The report highlights the challenges of funding home-grown children’s content without more substantial state interventions such as investment quotas and levies which stimulate demand.

It follows the Government’s recent White Paper, A BBC for the Future: A Broadcaster of Distinction, which proposes a new Public Service Content Fund, which could be used to fund programming genres in decline including children’s content.

The publication of the University of Westminster report comes at a time when the production of UK children’s TV content is declining, leaving the BBC as virtually the sole commissioner of UK originated children’s TV content.

The report was written after consultation with producers organisation PACT, the Children’s Media Foundation and the Voice of the Listener and the Viewer. It evaluates the different types of funding and support for children’s screen content available elsewhere in the world.

At a panel discussion involving Alice Webb, Director of BBC Children’s; John McVay, Chief Executive of PACT; Oli Hyatt, Chair of Animation UK; Anna Home, Chair of the Children’s Media Foundation and Colin Browne, Chairman of the Voice of the Listener on 31 May, Professor Steemers underlined:

  • The need for policy makers to think about demand for children’s content from a range of providers.
  • The need to be more forward looking and consider content other than television such as participatory,   interactive and digital content.
  • The sustainability of funding beyond the government’s proposed three-year pilot.
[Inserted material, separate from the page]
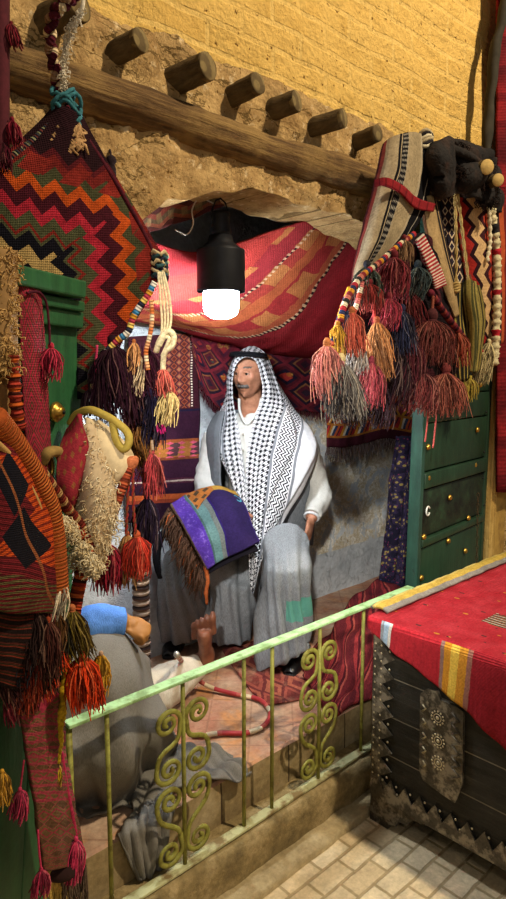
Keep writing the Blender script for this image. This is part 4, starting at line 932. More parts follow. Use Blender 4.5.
# striped ringed post behind the sleeve
m=MB(); c=pD(141,600,2.28); zt=pD(141,572,2.28).z; prof=[]; k=.302
while k<zt: prof+=[(.024,k),(.031,k+.004),(.032,k+.010),(.031,k+.014),(.024,k+.017)]; k+=.019
m.lathe([(r,h-.302) for r,h in prof],(c.x,c.y,.302),UP,18)
n=NB('ringed_cord'); x,y,z=n.ob(); MRG=n.done(vary(n,((z*52.63*.5).frac()).pick([(0,'#b89c84'),(.5,'#70503f'),(.75,'#3a2a26')]),60),.9,n.noise(80,3),.4,.003)
tag(m.build('ringed_post',MRG,base=(c.x,c.y,.302)),'short post wound with cream and brown rings behind the blue sleeve','post')
# ================================================================== HANGING TEXTILES, LEFT SIDE
_Y={}
def Yn(c):
    if c not in _Y: _Y[c]=yarn('yarn_'+c.strip('#'),c)
    return _Y[c]
def mixc(a,b,f):
    a=a.lstrip('#'); b=b.lstrip('#'); return '#'+''.join('%02x'%int(int(a[i:i+2],16)*(1-f)+int(b[i:i+2],16)*f) for i in(0,2,4))
def tassel(parent,top,L,W,c,c2=None,n=46,r=.0015,head=.17,name='tassel',lean=None,ac=None):
    top=V3(top); hr=W*head; m=MB(); lean=lean or (R.uniform(-.22,.22),R.uniform(-.15,.15)); acc=[Yn(c),Yn(mixc(c,'#1a1210',.45)),Yn(ac or mixc(c,'#d8b890',.25))]
    n=int(n*1.6)
    for k in range(n):
        a=R.uniform(0,6.283); q=math.sqrt(R.random()); ca,sa=math.cos(a)*q,math.sin(a)*q; l=L*R.uniform(.62,1.08); w1_,w2_=R.uniform(-.12,.12)*W,R.uniform(-.12,.12)*W
        p0=top-UP*hr*1.2+V3((ca*hr*.6,sa*hr*.6,0)); pts=[]
        for t in(0,.12,.3,.6,1):
            f=min(1,(t*2.6))**.75*(1-.12*max(0,t-.5)); pts.append(p0+V3((ca*W*.5*f+w1_*t*t+lean[0]*t*t*L,sa*W*.5*f+w2_*t*t+lean[1]*t*t*L,-l*t)))
        wg=L*.075; pts=[p+V3((R.uniform(-wg,wg),R.uniform(-wg,wg),0))*(i/4) for i,p in enumerate(pts)]; m.tube(cr(pts,7),[r]*6+[r*.6],4,cap=False,mi=R.choice((0,0,0,1,1,2)))
    o=m.build(name,acc,parent)
    m=MB(); m.ball(top-UP*hr*.5,(hr*.85,hr*.85,hr),12,8); m.tube([top-UP*hr*1.25+V3((hr*.66*math.cos(k*.524),hr*.66*math.sin(k*.524),0)) for k in range(12)],hr*.18,6,closed=True); m.noise(hr*.12,60)
    m.build('tassel_head',Yn(c2 or c),o)
    return o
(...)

Professor Jeanette Steemers, lead researcher of the report at the University of Westminster, said: “Home-grown children’s programming has been starved of funding for over ten years, because of the virtual withdrawal of commercial players such as ITV from commissioning, so a fund that stimulates production is welcome, but it’s much more complicated than just providing the money.
“The government also needs to think about the long-term sustainability of children’s content that is culturally relevant and capable of reaching significant numbers of children on a wide range of platforms. Beyond television, policy makers need to do much more thinking about what a public service commitment to children is likely to mean in future, across a variety of platforms and services.”